▸ **Exercise**: List each line of the data that holds the string "script".
***** Data for processing *****
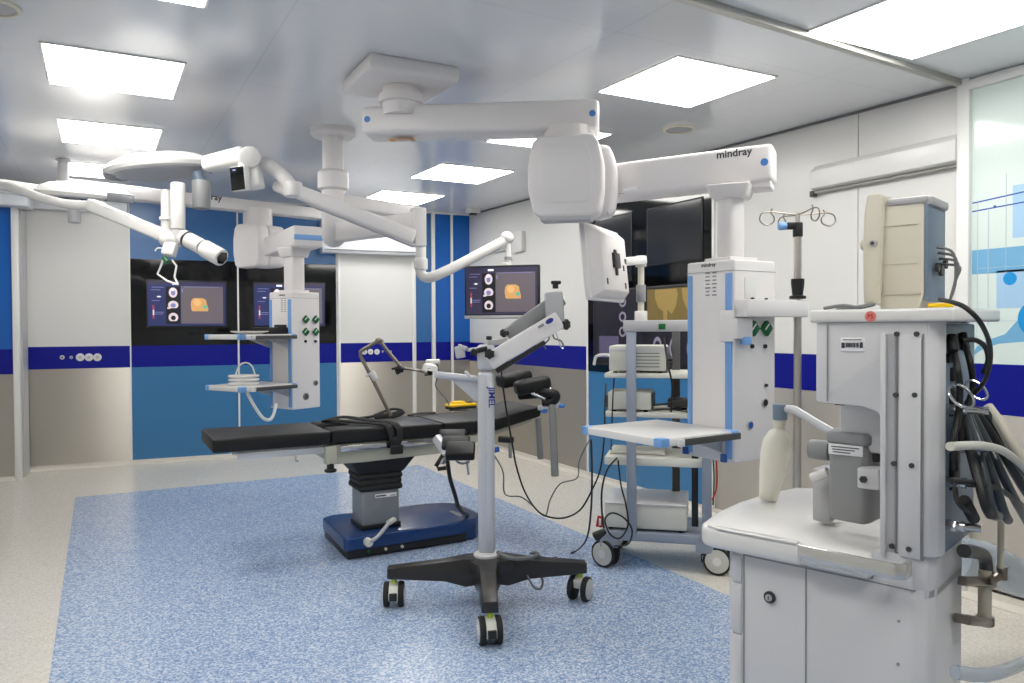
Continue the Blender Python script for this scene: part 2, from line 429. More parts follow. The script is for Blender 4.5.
*****
***** Data for processing *****
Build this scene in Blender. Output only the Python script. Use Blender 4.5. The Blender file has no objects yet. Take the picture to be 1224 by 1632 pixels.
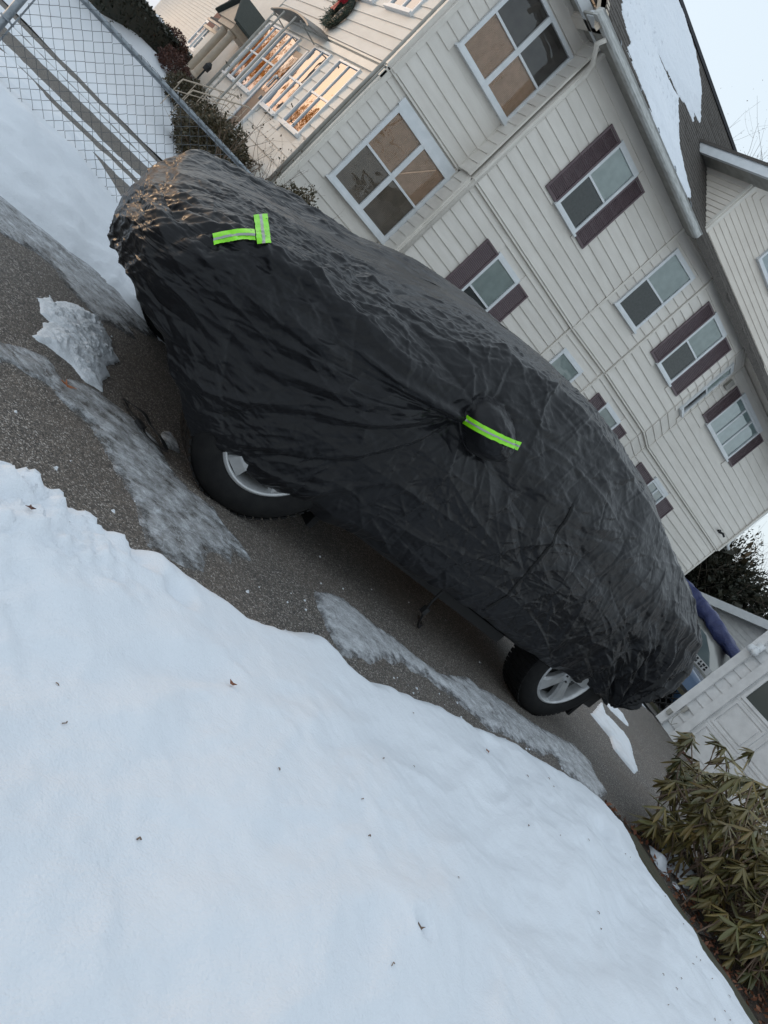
*****
***** Data for processing *****
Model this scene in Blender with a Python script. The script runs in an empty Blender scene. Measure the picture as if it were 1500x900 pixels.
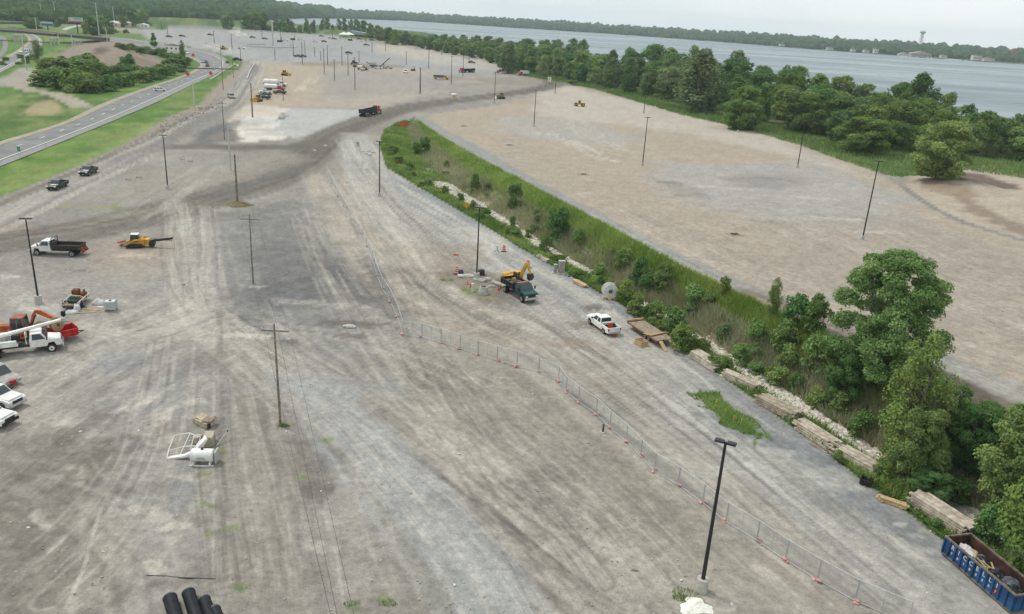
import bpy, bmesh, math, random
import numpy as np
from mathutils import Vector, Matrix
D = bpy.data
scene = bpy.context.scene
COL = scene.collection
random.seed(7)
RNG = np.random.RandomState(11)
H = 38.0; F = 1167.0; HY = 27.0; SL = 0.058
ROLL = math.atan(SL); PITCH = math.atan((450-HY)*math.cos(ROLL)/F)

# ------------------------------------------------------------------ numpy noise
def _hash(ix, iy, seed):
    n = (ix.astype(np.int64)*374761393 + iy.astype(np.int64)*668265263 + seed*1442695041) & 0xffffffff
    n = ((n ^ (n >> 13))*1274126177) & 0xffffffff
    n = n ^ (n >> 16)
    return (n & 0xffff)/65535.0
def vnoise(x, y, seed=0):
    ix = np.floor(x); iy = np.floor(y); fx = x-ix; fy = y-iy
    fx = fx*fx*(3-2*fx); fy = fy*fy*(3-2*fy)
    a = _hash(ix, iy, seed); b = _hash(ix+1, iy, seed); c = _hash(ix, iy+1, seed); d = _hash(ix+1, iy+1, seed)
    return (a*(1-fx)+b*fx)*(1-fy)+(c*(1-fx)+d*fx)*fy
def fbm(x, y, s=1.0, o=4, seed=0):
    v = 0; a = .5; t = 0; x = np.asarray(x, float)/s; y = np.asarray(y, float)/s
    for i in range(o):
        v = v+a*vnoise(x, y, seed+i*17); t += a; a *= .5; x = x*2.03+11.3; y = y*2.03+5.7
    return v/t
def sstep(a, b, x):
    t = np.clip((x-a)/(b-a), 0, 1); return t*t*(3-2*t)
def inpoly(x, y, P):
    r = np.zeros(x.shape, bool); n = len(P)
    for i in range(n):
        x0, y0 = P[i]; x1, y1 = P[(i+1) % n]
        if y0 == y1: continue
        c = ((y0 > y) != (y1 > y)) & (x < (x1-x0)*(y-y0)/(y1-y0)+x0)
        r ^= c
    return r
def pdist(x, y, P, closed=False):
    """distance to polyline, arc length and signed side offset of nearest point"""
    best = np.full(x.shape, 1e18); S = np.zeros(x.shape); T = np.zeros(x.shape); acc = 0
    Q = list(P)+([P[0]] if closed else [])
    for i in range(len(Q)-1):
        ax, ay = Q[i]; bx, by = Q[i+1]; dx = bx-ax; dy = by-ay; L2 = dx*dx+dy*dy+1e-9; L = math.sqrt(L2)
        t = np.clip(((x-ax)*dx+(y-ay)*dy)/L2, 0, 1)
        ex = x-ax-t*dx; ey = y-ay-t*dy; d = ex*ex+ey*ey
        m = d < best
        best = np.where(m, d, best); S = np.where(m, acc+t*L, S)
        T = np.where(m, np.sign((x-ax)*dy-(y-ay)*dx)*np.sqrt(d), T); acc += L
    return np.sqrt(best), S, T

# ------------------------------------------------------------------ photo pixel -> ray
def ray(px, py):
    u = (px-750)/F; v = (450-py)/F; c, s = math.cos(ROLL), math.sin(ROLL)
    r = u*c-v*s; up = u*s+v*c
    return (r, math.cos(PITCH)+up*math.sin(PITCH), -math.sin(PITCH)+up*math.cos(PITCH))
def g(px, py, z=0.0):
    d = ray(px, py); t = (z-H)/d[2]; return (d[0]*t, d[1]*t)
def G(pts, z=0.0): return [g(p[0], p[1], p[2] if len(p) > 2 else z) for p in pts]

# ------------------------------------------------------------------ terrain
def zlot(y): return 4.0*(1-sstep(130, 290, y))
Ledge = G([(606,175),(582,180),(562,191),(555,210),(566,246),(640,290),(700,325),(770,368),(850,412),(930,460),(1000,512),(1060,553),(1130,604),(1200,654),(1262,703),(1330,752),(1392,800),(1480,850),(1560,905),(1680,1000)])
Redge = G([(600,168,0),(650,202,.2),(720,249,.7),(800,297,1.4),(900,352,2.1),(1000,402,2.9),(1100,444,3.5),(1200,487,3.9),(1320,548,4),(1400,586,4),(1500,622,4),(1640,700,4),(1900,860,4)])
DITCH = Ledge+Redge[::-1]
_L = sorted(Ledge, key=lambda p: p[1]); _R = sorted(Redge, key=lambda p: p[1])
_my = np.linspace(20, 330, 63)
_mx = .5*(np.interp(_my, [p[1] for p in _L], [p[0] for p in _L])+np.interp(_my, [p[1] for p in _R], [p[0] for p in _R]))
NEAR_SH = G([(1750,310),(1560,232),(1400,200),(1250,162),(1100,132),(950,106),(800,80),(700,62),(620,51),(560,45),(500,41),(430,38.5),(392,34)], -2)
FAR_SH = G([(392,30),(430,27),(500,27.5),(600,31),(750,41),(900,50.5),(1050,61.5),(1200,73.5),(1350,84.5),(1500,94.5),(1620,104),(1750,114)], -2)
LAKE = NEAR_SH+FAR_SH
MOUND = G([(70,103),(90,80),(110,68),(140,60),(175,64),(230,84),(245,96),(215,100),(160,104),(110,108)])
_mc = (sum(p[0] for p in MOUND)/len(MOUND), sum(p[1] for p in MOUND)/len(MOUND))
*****
▸ **Response**:
Continue the Blender Python script for this scene: part 2, from line 429. More parts follow. The script is for Blender 4.5.
Build this scene in Blender. Output only the Python script. Use Blender 4.5. The Blender file has no objects yet. Take the picture to be 1224 by 1632 pixels.
Model this scene in Blender with a Python script. The script runs in an empty Blender scene. Measure the picture as if it were 1500x900 pixels.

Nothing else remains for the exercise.